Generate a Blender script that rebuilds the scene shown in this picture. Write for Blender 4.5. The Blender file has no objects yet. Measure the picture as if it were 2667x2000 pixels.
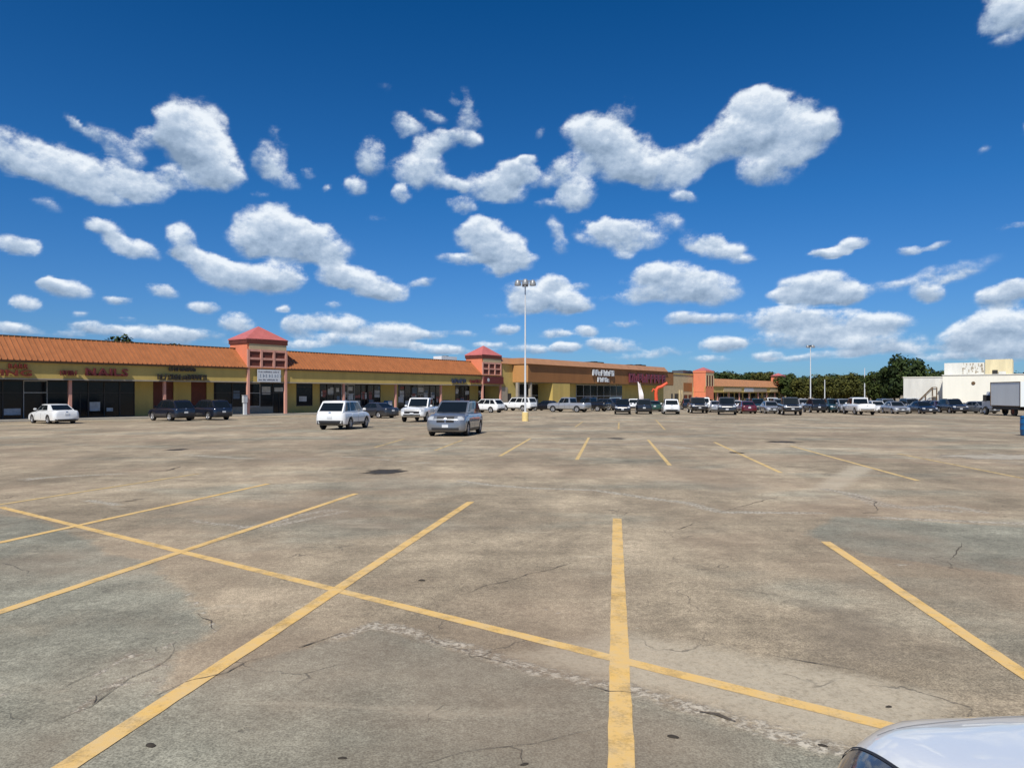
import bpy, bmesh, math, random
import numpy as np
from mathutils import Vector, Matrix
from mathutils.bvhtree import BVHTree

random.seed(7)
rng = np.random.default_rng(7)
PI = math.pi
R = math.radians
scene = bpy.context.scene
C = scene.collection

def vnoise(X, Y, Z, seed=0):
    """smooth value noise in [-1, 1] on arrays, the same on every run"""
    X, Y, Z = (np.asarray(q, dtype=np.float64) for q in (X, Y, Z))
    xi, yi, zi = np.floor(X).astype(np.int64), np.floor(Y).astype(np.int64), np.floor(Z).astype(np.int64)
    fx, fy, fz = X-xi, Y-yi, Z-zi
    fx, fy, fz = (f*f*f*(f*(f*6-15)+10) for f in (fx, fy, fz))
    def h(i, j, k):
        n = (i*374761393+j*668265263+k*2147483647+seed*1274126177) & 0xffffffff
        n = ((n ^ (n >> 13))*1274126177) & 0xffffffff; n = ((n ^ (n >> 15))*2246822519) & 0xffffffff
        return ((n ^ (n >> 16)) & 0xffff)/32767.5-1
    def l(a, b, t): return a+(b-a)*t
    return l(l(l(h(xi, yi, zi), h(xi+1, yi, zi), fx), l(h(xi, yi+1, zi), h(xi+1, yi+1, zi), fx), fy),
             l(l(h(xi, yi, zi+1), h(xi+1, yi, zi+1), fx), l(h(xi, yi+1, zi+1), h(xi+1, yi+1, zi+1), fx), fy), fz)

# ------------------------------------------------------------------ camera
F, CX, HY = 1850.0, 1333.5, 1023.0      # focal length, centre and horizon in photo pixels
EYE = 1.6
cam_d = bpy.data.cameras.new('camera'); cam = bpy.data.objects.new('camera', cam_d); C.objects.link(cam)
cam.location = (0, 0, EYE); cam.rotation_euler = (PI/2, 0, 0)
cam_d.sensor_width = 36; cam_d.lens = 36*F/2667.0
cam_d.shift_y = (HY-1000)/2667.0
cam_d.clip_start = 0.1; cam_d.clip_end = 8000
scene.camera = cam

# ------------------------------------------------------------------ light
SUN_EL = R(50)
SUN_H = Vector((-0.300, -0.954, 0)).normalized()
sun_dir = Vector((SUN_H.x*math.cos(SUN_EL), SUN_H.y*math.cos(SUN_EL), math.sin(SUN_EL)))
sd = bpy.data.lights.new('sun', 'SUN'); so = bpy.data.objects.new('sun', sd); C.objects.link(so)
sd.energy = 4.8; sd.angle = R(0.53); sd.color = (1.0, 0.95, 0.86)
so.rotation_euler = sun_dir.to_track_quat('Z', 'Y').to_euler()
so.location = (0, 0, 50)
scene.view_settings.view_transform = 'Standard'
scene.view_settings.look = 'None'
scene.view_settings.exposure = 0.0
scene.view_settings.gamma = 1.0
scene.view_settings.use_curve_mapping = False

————

From the top of the listing above, repeat each line exactly until you reach the line containing "C = scene.collection", and repeat that one too. Leave the pictures out.

* _Result of the task_
Generate a Blender script that rebuilds the scene shown in this picture. Write for Blender 4.5. The Blender file has no objects yet. Measure the picture as if it were 2667x2000 pixels.
import bpy, bmesh, math, random
import numpy as np
from mathutils import Vector, Matrix
from mathutils.bvhtree import BVHTree

random.seed(7)
rng = np.random.default_rng(7)
PI = math.pi
R = math.radians
scene = bpy.context.scene
C = scene.collection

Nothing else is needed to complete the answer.